UAV-Assisted Image Acquisition: 3D UAV Trajectory Design and Camera Control
This work provides an incremental improvement for optimizing UAV image acquisition efficiency for remote sensing and surveillance applications.
This paper addresses the problem of optimizing UAV trajectories for oblique image acquisition of multiple ground targets. The proposed iterative algorithm significantly reduces the UAV's traveling distance compared to benchmark schemes while satisfying image resolution constraints.

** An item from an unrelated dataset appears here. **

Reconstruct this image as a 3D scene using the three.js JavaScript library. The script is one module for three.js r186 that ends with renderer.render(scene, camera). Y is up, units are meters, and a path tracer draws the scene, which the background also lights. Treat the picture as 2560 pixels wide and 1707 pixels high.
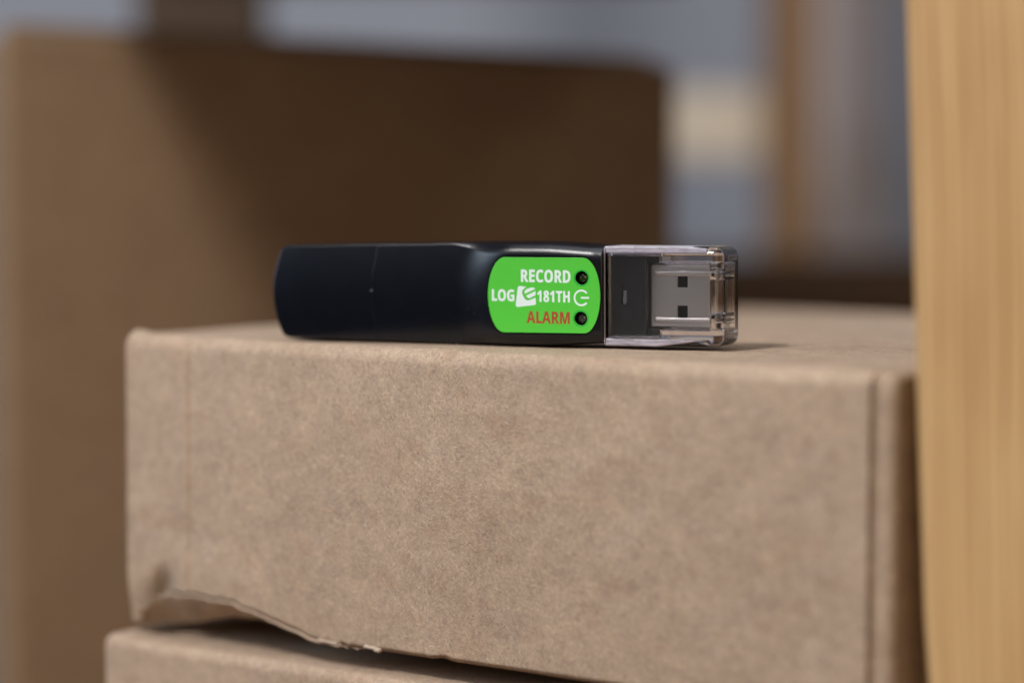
import * as THREE from 'three';
import { RoundedBoxGeometry } from 'three/addons/geometries/RoundedBoxGeometry.js';
import { mergeGeometries, mergeVertices } from 'three/addons/utils/BufferGeometryUtils.js';
import { RectAreaLightUniformsLib } from 'three/addons/lights/RectAreaLightUniformsLib.js';
import { Brush, Evaluator, SUBTRACTION } from 'three-bvh-csg';

// ------------------------------------------------------------------ camera, lamps, exposure
const scene = new THREE.Scene();
const renderer = new THREE.WebGLRenderer({ antialias: true });
renderer.toneMapping = THREE.LinearToneMapping;
renderer.toneMappingExposure = 1.0;
renderer.shadowMap.enabled = true;
RectAreaLightUniformsLib.init();

const camera = new THREE.PerspectiveCamera(16.36, 1024 / 682, 0.02, 20);
camera.position.set(0, 0.0294, 0);                     // 29 mm above the top of the carton
camera.rotation.set(-Math.atan(373.5 / 5940), 0, 0);
camera.focus = 0.443;
camera.userData.fStop = 4.7;
scene.background = new THREE.Color(0.012, 0.011, 0.010);

const LAMPS = [                                          // [position, target, width, height, radiance, colour]
  [[-0.56, 0.955, 0.15], [-0.03, 0, -0.48], 0.24, 0.24, 73, [1.0, 0.975, 0.955]],
  [[0.76, 0.83, 0.25], [0.0, 0, -0.55], 0.22, 0.22, 8, [1.0, 0.93, 0.86]],
  [[0.20, 0.40, 1.30], [0.0, 0, -0.50], 1.20, 1.00, 0.38, [1.0, 0.72, 0.44]],  // added warm fill for bounce from the room, no such lamp known
  [[-0.05, 1.45, -0.25], [-0.02, 0, -0.42], 1.10, 1.10, 0.9, [0.88, 0.93, 1.0]],  // added overhead fill for the carton top and clear cap
  [[0.25, 1.25, -0.95], [0.15, 0.0, -1.60], 0.30, 0.30, 4.2, [0.84, 0.91, 1.0]],  // added fill that only lifts the wall
  [[-1.05, 0.32, -0.34], [0.0, 0, -0.46], 0.42, 0.42, 7.5, [0.66, 0.82, 1.0]],
];

// ------------------------------------------------------------------ helpers
let seed = 7;
const rnd = () => { seed = (seed * 1664525 + 1013904223) >>> 0; return seed / 4294967296; };
const hash = (x, y, k) => { let h = (x * 374761393 + y * 668265263 + k * 2147483647) | 0; h = Math.imul(h ^ (h >>> 13), 1274126177); h ^= h >>> 16; return (h >>> 0) / 4294967296; };
const smooth = (a, b, x) => { const t = Math.min(1, Math.max(0, (x - a) / (b - a))); return t * t * (3 - 2 * t); };
function vnoise(x, y, k) {
  const xi = Math.floor(x), yi = Math.floor(y), fx = x - xi, fy = y - yi;
  const u = fx * fx * (3 - 2 * fx), v = fy * fy * (3 - 2 * fy);
  const a = hash(xi, yi, k), b = hash(xi + 1, yi, k), c = hash(xi, yi + 1, k), d = hash(xi + 1, yi + 1, k);
  return a + (b - a) * u + (c - a) * v + (a - b - c + d) * u * v - 0.5;
}
const fbm = (x, y, k, n = 4) => { let s = 0, a = 1; for (let i = 0; i < n; i++) { s += a * vnoise(x, y, k + i); x *= 2.03; y *= 2.03; a *= 0.55; } return s; };
const lin = (c) => (c <= 0 ? 0 : c >= 1 ? 1 : c <= 0.0031308 ? c * 12.92 : 1.055 * Math.pow(c, 1 / 2.4) - 0.055);
function dataTex(w, h, px, srgb) {
  const t = new THREE.DataTexture(px, w, h, THREE.RGBAFormat);
  t.magFilter = THREE.LinearFilter; t.minFilter = THREE.LinearMipmapLinearFilter; t.wrapS = t.wrapT = THREE.RepeatWrapping;
  if (srgb) t.colorSpace = THREE.SRGBColorSpace;
  t.needsUpdate = true; return t;
}
const used = {};
function numbered(n) { const k = used[n] = (used[n] ?? -1) + 1; return k ? n + '_' + String(k).padStart(3, '0') : n; }
function tag(o, label, category, group) { o.userData.label = label; o.userData.category = category; if (group) o.userData.group = group; return o; }
function thing(name, label, category, pos = [0, 0, 0], turn = 0, group) {
  const o = new THREE.Group(); o.name = numbered(name); o.position.set(...pos); o.rotation.y = turn; scene.add(o);
  return tag(o, label, category, group);
}
function part(name, geo, mat, parent) {
  const m = new THREE.Mesh(geo, mat); m.name = name; m.castShadow = m.receiveShadow = true; parent.add(m); return m;
}
function struct(name, geo, mat) { const m = part(name, geo, mat, scene); m.userData.kind = 'structure'; return m; }
const MM = 0.001;
const mm = (g) => g.scale(MM, MM, MM);

// ------------------------------------------------------------------ materials
function kraftTexture(base, size, fibres, k, contrast) {
  const N = size, px = new Float32Array(N * N * 3), h = new Float32Array(N * N);
  const s = 180 / N;                                    // millimetres per texel
  for (let y = 0; y < N; y++) for (let x = 0; x < N; x++) {
    const X = x * s, Y = y * s, i = y * N + x;
    const big = fbm(X / 9, Y / 9, k, 3), mid = fbm(X / 2.2, Y / 2.0, k + 9, 3), fine = vnoise(X * 2.6, Y * 2.6, k + 20) + 0.7 * vnoise(X * 5.2, Y * 5.2, k + 21);
    const red = smooth(0.08, 0.55, fbm(X / 7 + 40, Y / 3.6 + 11, k + 30, 3));
    let l = 1 + contrast * (0.10 * big + 0.15 * mid + 0.24 * fine);
    const grey = 0.5 * smooth(0.05, 0.6, fbm(X / 5 + 7, Y / 5 + 3, k + 40, 3));
    px[i * 3] = l * (1 - 0.03 * red + 0.05 * grey); px[i * 3 + 1] = l * (1 - 0.07 * red + 0.07 * grey); px[i * 3 + 2] = l * (1 - 0.09 * red + 0.14 * grey);
    h[i] = 0.5 + 0.25 * mid + 0.2 * fine;
  }
  for (let f = 0; f < fibres; f++) {
    let x = rnd() * N, y = rnd() * N, a = 2.25 + 2.4 * vnoise(x / 170, y / 170, k + 60) + (rnd() - 0.5) * 1.9;
    const len = (0.35 + 1.5 * rnd() * rnd()) / s, bendy = (rnd() - 0.5) * 0.07;
    const d = (rnd() < 0.6 ? 1 : -1) * (0.07 + 0.26 * rnd() * rnd()) * contrast, wide = rnd() < 0.35 ? 1 : 0;
    for (let t = 0; t < len; t++) {
      x += Math.cos(a); y += Math.sin(a); a += bendy;
      const i = (((y | 0) % N + N) % N) * N + (((x | 0) % N + N) % N);
      px[i * 3] += d; px[i * 3 + 1] += d; px[i * 3 + 2] += d; h[i] += 0.6 * d + 0.12;
      if (wide) { const q = i + 1 < N * N ? i + 1 : i; px[q * 3] += d * 0.7; px[q * 3 + 1] += d * 0.7; px[q * 3 + 2] += d * 0.7; h[q] += 0.4 * d; }
    }
  }
  for (let f = 0; f < fibres / 900; f++) {              // dark specks of bark and grey flecks
    const x = rnd() * N, y = rnd() * N, r = 1 + 1.6 * rnd();
    for (let b = -3; b <= 3; b++) for (let a = -3; a <= 3; a++) if (a * a + b * b * 2 < r * r) {
      const i = (((y + b | 0) % N + N) % N) * N + (((x + a | 0) % N + N) % N);
      px[i * 3] *= 0.6; px[i * 3 + 1] *= 0.58; px[i * 3 + 2] *= 0.6;
    }
  }
  const out = new Uint8Array(N * N * 4), bo = new Uint8Array(N * N * 4);
  for (let i = 0; i < N * N; i++) {
    for (let c = 0; c < 3; c++) out[i * 4 + c] = 255 * lin(base[c] * Math.max(0.2, px[i * 3 + c]));
    const b = 255 * Math.min(1, Math.max(0, h[i])); bo[i * 4] = bo[i * 4 + 1] = bo[i * 4 + 2] = b; out[i * 4 + 3] = bo[i * 4 + 3] = 255;
  }
  const set = (t) => { t.repeat.set(1 / 0.18, 1 / 0.18); return t; };
  return [set(dataTex(N, N, out, true)), set(dataTex(N, N, bo, false))];
}
const [kraftMap, kraftBump] = kraftTexture([0.398, 0.289, 0.204], 2048, 190000, 3, 1.0);
const kraft = new THREE.MeshStandardMaterial({ map: kraftMap, bumpMap: kraftBump, bumpScale: 0.00012, roughness: 0.82 });
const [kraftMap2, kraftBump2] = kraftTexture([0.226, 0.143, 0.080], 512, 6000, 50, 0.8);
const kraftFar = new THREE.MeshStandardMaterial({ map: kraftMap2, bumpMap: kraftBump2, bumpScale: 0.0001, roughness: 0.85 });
const kraftEdge = new THREE.MeshStandardMaterial({ color: new THREE.Color(0.50, 0.40, 0.31), roughness: 0.95 });
function woodMaterial(base, dark, k, rough) {
  const W = 512, H = 1024, px = new Uint8Array(W * H * 4);   // 64 mm by 384 mm
  for (let y = 0; y < H; y++) for (let x = 0; x < W; x++) {
    const X = x / W * 64, Y = y / H * 384, i = (y * W + x) * 4;
    const wob = 1.6 * vnoise(X / 14, Y / 60, k) + 0.7 * vnoise(X / 5, Y / 26, k + 1) + 2.4 * vnoise(X / 40, Y / 130, k + 5);
    const v = X + wob;
    const ring = 0.5 + 0.42 * Math.sin(v * 3.6 + 2) + 0.22 * Math.sin(v * 1.75 + 4.0 * vnoise(v / 4, Y / 160, k + 2));
    const fine = vnoise(v * 3.2, Y / 25, k + 3) + 0.6 * vnoise(v * 8, Y / 9, k + 4);
    const blot = fbm(X / 18, Y / 45, k + 6, 3);
    const t = Math.min(1, Math.max(0, 0.36 * Math.pow(Math.max(0, ring), 2) + 0.40 * fine + 0.30 * blot + 0.22));
    for (let c = 0; c < 3; c++) px[i + c] = 255 * lin(base[c] + (dark[c] - base[c]) * t);
    px[i + 3] = 255;
  }
  const t = dataTex(W, H, px, true); t.repeat.set(1 / 0.064, 1 / 0.384);
  return new THREE.MeshPhysicalMaterial({ map: t, roughness: rough });
}
const pine = woodMaterial([0.63, 0.405, 0.190], [0.35, 0.17, 0.042], 11, 0.55);
const brownWood = woodMaterial([0.30, 0.165, 0.07], [0.20, 0.10, 0.04], 21, 0.7);
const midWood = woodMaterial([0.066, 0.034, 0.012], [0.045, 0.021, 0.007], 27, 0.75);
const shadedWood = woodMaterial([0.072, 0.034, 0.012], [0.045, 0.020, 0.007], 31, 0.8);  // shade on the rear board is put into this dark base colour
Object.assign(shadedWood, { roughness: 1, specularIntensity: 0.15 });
const paleWood = woodMaterial([0.78, 0.66, 0.52], [0.66, 0.55, 0.42], 41, 0.7);
const wallMat = new THREE.MeshStandardMaterial({ color: new THREE.Color(0.39, 0.405, 0.465), roughness: 0.9 });
const floorMat = new THREE.MeshStandardMaterial({ color: new THREE.Color(0.22, 0.21, 0.2), roughness: 0.8 });
const paintMat = new THREE.MeshStandardMaterial({ color: new THREE.Color(0.52, 0.44, 0.42), roughness: 0.7 });
const steel = new THREE.MeshStandardMaterial({ color: new THREE.Color(0.74, 0.70, 0.69), metalness: 1, roughness: 0.40, bumpScale: 0.00001 });
const whiteMetal = new THREE.MeshStandardMaterial({ color: new THREE.Color(0.75, 0.75, 0.75), roughness: 0.5 });

// uv in metres from the face direction, for boxes
function boxUV(g, along = 'y') {
  const p = g.attributes.position, n = g.attributes.normal, uv = new Float32Array(p.count * 2);
  for (let i = 0; i < p.count; i++) {
    const ax = Math.abs(n.getX(i)), ay = Math.abs(n.getY(i)), az = Math.abs(n.getZ(i)), x = p.getX(i), y = p.getY(i), z = p.getZ(i);
    let u, v;
    if (az >= ax && az >= ay) { u = x; v = y; } else if (ax >= ay) { u = z; v = y; } else { u = x; v = z; }
    if (along === 'x') [u, v] = [v, u];
    uv[i * 2] = u; uv[i * 2 + 1] = v;
  }
  g.setAttribute('uv', new THREE.BufferAttribute(uv, 2)); return g;
}
const box = (x0, x1, y0, y1, z0, z1, r = 0.0015, along = 'y') => {
  const g = new RoundedBoxGeometry(x1 - x0, y1 - y0, z1 - z0, 3, r);
  boxUV(g, along); g.translate((x0 + x1) / 2, (y0 + y1) / 2, (z0 + z1) / 2); return g;
};

// ------------------------------------------------------------------ the room: wall, floor, shelf unit
struct('wall', box(-2.4, 2.4, -1.0, 1.9, -1.72, -1.62, 0.002), wallMat);
struct('floor', box(-2.4, 2.4, -1.05, -1.003, -1.615, 1.2, 0.002), floorMat);

const lowShelf = thing('shelf_board', 'wide brown wooden shelf board that carries the cartons', 'shelf', [0, -0.2, -0.62]);
part('board', box(-0.5, 0.5, -0.022, 0, -0.42, 0.36, 0.002, 'x'), brownWood, lowShelf);
const topShelf = thing('shelf_board', 'short wooden shelf board overhead, shading the large carton behind', 'shelf', [0, 0.113, -0.74]);
part('board', box(-0.1350, 0.068, 0, 0.02, -0.23, 0.19, 0.0015, 'x'), brownWood, topShelf);
const sideShelf = thing('shelf_board', 'wooden shelf board behind the front carton, coloured dark for its shade, below the pale rail', 'shelf', [0, -0.004, -1.0]);
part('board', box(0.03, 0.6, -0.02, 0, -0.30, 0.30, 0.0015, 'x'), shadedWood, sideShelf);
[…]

In this paper, we consider a new unmanned aerial vehicle (UAV)-assisted oblique image acquisition system where a UAV is dispatched to take images of multiple ground targets (GTs). To study the three-dimensional (3D) UAV trajectory design for image acquisition, we first propose a novel UAV-assisted oblique photography model, which characterizes the image resolution with respect to the UAV's 3D image-taking location. Then, we formulate a 3D UAV trajectory optimization problem to minimize the UAV's traveling distance subject to the image resolution constraints. The formulated problem is shown to be equivalent to a modified 3D traveling salesman problem with neighbourhoods, which is NP-hard in general. To tackle this difficult problem, we propose an iterative algorithm to obtain a high-quality suboptimal solution efficiently, by alternately optimizing the UAV's 3D image-taking waypoints and its visiting order for the GTs. Numerical results show that the proposed algorithm significantly reduces the UAV's traveling distance as compared to various benchmark schemes, while meeting the image resolution requirement.